Meloni hingegen erklärte stets, in der NATO zusammenarbeiten zu wollen. Sie verurteilte Russlands Angriff auf die Ukraine, besuchte Präsident Selenskyj mehrfach und bekundete Solidarität. Am zweiten Jahrestag des Überfalls auf die Ukraine unterzeichnete sie eine zehnjährige Sicherheitspartnerschaft mit der Ukraine. Dabei blieb es allerdings, da sie keine italienischen Interessen damit verbindet, vor allem bei symbolischer Politik. Von allen G7-Ländern leistete Italien bisher am wenigsten finanzielle und militärische Hilfe für die Ukraine.

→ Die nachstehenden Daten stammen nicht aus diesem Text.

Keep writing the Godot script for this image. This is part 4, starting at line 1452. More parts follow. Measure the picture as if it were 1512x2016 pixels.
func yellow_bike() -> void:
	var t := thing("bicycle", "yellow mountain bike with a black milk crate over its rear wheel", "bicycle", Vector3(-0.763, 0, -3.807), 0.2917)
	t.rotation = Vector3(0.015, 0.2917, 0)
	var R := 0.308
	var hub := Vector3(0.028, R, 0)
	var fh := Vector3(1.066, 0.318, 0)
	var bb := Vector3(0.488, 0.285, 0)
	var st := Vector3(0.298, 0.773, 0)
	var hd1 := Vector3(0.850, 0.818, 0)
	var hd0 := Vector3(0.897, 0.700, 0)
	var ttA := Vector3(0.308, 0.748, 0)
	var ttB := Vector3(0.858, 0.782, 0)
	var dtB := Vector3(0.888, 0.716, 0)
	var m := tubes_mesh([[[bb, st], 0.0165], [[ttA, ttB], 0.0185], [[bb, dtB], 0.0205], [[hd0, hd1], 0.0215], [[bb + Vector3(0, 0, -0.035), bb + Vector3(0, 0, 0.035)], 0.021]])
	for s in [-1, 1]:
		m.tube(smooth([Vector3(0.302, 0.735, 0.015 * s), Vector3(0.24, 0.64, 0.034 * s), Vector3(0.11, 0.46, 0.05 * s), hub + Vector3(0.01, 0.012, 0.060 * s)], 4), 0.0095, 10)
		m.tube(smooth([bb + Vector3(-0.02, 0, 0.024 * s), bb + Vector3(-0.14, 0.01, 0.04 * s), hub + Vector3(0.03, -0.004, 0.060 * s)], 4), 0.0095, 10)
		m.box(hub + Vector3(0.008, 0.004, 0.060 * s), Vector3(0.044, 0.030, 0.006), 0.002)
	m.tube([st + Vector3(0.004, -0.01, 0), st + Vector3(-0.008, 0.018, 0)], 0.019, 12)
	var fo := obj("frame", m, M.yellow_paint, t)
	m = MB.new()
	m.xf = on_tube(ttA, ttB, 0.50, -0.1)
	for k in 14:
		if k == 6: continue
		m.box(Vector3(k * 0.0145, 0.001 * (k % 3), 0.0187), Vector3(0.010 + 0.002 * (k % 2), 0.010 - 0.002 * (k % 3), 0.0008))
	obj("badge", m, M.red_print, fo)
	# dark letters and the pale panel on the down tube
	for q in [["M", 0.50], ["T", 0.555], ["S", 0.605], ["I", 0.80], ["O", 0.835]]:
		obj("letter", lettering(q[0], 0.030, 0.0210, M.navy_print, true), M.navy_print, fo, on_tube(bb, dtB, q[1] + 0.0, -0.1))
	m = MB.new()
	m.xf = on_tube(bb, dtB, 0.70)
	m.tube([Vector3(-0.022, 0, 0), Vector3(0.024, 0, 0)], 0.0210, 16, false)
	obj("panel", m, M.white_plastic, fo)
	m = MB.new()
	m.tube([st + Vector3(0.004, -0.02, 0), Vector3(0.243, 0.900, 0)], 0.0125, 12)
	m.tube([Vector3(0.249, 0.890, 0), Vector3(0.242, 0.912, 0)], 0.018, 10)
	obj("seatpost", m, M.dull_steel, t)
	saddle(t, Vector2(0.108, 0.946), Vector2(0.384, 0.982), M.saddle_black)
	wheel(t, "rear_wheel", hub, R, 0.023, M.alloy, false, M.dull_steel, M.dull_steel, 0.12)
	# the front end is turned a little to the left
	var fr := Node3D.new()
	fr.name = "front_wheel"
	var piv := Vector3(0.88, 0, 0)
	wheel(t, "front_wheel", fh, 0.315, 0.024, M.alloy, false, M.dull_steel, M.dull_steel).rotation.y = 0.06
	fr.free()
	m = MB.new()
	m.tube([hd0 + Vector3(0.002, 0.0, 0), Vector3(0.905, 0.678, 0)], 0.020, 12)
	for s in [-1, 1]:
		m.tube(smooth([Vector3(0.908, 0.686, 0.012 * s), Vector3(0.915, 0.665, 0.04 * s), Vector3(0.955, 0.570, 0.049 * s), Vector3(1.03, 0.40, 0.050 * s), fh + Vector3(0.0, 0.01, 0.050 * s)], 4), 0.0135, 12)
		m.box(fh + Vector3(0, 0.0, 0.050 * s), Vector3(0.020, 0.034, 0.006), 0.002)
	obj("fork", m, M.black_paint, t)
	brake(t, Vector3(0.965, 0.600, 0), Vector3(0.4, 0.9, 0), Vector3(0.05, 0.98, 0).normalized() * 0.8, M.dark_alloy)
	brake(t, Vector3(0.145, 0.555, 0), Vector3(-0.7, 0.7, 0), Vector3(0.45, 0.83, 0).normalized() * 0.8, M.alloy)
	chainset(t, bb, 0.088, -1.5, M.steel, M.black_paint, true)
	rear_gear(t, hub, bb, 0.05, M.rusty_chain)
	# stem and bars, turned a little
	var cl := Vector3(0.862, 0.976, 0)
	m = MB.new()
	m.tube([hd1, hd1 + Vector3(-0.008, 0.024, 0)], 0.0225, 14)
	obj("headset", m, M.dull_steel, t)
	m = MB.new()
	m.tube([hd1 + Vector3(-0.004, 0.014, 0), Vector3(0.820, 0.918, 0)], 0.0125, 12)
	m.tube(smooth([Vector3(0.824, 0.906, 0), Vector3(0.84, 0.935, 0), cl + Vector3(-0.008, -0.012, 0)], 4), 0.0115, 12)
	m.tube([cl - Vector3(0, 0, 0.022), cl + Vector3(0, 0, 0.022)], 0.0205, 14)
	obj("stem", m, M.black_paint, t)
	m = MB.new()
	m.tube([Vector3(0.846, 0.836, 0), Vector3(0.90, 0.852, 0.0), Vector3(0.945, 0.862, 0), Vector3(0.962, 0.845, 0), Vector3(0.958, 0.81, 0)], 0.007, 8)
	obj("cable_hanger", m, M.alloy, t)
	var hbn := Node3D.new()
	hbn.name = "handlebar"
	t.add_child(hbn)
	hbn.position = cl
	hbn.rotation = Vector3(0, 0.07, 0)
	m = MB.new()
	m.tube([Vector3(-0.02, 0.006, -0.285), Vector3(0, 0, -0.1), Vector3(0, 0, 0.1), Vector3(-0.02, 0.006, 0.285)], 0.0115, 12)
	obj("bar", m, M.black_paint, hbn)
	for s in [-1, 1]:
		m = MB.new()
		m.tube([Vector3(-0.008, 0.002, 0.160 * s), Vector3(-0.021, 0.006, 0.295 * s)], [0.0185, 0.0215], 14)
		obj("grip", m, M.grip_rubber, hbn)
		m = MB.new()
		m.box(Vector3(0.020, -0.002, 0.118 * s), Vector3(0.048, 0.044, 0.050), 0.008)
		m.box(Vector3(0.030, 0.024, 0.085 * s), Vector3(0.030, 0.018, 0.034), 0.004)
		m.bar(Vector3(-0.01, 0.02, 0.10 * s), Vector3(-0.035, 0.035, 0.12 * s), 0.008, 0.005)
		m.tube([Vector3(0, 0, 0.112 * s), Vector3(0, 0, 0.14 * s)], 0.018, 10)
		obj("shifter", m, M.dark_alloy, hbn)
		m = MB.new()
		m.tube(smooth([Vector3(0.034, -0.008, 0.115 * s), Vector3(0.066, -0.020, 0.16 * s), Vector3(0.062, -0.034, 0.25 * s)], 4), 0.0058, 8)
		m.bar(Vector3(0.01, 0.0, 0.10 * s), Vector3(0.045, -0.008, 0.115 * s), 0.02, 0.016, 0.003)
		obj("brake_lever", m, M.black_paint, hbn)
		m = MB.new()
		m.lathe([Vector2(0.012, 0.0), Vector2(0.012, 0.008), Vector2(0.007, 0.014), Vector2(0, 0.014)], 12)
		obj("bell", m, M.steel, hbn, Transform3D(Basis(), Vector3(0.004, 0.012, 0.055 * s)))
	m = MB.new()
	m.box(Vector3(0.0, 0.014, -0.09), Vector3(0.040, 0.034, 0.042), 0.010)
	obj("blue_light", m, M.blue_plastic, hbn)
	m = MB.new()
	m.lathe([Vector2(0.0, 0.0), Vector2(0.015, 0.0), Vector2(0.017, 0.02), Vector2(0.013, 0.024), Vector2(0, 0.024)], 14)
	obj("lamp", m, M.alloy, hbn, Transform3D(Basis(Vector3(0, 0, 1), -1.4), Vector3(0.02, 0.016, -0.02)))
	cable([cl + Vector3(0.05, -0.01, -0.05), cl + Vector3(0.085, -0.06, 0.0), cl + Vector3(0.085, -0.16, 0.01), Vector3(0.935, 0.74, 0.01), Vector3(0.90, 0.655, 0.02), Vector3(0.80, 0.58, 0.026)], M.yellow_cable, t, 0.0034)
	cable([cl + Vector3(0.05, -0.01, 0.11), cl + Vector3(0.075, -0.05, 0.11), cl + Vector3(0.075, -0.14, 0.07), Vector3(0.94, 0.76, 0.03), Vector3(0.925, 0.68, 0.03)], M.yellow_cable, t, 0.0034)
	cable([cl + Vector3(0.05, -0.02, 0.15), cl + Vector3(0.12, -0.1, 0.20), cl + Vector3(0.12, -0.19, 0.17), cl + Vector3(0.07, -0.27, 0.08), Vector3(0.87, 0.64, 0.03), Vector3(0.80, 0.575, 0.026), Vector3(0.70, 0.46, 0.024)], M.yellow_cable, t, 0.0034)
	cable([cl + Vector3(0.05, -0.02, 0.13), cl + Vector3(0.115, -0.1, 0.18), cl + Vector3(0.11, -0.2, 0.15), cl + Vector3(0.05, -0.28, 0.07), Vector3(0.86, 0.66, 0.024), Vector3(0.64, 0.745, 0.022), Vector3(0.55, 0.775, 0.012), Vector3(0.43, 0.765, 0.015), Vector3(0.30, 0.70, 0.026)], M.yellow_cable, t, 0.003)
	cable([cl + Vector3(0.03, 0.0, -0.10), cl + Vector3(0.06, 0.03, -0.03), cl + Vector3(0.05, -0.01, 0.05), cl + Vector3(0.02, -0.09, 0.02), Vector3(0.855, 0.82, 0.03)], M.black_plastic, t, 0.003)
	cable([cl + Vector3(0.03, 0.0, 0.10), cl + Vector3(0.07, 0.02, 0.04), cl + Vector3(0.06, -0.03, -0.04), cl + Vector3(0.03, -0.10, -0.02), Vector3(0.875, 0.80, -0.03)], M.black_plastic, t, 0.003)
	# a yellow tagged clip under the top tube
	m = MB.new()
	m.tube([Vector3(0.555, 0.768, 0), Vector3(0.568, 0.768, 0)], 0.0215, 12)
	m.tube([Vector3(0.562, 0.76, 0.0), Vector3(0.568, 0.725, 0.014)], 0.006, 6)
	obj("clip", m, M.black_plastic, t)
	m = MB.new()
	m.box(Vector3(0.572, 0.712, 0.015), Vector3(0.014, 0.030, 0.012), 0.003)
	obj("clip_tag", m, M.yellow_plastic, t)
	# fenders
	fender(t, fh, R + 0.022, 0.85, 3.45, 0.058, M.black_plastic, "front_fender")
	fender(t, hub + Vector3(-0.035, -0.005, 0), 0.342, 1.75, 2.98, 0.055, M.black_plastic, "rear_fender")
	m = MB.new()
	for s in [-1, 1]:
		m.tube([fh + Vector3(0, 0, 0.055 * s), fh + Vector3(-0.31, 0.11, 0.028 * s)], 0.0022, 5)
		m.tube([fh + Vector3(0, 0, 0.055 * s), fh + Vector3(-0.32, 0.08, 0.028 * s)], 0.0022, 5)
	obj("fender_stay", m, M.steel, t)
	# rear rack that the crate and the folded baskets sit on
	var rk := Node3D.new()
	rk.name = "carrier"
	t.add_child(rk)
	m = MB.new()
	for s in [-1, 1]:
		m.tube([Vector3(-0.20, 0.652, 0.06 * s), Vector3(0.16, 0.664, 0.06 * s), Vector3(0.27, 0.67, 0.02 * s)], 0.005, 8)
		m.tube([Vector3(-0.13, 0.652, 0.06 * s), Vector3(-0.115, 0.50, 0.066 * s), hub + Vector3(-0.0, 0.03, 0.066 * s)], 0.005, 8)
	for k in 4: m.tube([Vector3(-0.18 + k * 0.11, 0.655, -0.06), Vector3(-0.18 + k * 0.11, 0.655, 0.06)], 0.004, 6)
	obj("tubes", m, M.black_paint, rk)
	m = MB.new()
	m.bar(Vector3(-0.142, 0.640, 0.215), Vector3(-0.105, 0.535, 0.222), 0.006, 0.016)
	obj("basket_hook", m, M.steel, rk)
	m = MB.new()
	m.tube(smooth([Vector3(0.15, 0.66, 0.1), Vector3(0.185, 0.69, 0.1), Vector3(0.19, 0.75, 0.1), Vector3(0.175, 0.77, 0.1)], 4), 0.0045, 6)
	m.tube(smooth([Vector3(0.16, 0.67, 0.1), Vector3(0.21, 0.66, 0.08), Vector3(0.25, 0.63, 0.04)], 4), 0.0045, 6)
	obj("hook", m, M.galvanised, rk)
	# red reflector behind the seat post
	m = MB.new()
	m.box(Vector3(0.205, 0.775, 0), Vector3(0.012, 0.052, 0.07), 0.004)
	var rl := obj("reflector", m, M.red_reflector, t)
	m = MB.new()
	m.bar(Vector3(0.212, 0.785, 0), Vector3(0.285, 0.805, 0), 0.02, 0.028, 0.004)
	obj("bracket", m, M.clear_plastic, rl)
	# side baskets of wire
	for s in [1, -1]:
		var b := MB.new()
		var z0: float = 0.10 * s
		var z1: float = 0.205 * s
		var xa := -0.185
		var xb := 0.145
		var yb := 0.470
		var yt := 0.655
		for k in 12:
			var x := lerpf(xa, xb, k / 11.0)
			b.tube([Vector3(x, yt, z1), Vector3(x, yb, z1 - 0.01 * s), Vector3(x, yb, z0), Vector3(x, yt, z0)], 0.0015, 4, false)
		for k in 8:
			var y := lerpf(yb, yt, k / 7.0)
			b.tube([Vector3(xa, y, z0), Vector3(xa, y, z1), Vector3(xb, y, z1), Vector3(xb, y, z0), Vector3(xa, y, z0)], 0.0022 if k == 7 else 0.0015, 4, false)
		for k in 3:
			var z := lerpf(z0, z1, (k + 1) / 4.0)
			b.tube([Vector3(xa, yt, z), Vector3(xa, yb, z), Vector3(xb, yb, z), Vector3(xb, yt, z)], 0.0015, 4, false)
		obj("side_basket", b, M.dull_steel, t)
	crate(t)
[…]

Italien ist erst der Anfang
Meloni, die sich bisher nicht als Unterstützerin der europäischen Idee präsentiert hat, erklärte zu Wahlkampfbeginn im Frühjahr 2024 ihre Kandidatur für das Europäische Parlament. Ein Sprecher des Europäischen Parlaments erklärte auf Presseanfrage, dass sie ihr Amt als Ministerpräsidentin aufgeben müsse, um das EU-Mandat anzunehmen. Wie einst schon Silvio Berlusconi und Matteo Renzi, die ebenfalls als Regierungschefs für das Europaparlament kandidierten, dürfte das aber in keinster Weise beabsichtigt sein. Vielmehr ist der Plan, ihre hohen Beliebtheitswerte zu nutzen, um das größtmögliche Ergebnis für die politische Rechte bei der anstehenden Europawahl zu erzielen. Melonis Ziel für die Zukunft ist klar: „Wir möchten in Europa das tun, was wir in Italien getan haben: eine Mehrheit schaffen, die die Mitte-Rechts-Kräfte vereint und die Linke in die Opposition schickt“.